Wal-Mart said in a statement that it would respond “appropriately” with the court, “but we can say that we believe our associates acted properly, including alerting third-party security to a possible shoplifting incident.”

Allied Universal and Monterrey Security Consultants did not immediately respond to requests for comment.

Privately held Uber Technologies has grown from startup to a global ride service valued at $68 billion in less than a decade but has faced criticisms on issues ranging from corporate culture to driver payment.

An attorney for Nelson’s family, Robert Bingle, said in a statement that it was “very obvious that this young girl with a machete in one hand and a knife in the other hand, with no receipt, was not going to do anything good.”

He said the tragedy could have been avoided “if Wal‐Mart and its agents had simply followed their own procedures.” He said Wasni was not stopped, questioned or asked to show a receipt at the store’s exit door.

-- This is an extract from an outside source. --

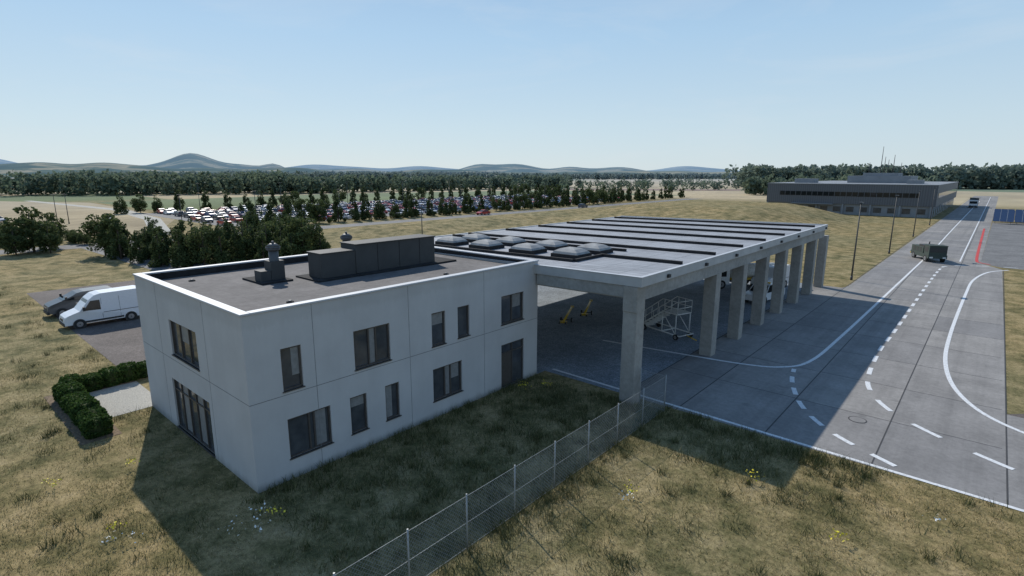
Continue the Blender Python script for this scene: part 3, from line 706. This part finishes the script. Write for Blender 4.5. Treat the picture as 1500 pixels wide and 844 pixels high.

After shoplifting the machete and knife, Wasni called an Uber and Nelson drove to pick her up, according to court documents.

Two minutes into the ride, she attacked Nelson from behind, Cook County Assistant State’s Attorney Michelle Cunningham said.

Nelson was able to exit the car and made his way to a nearby condominium building where he yelled for help, the Chicago Tribune reported.

Wasni fled in Nelson’s car before crashing and fleeing on foot. She was then apprehended by police. The motive for the killing remains unknown.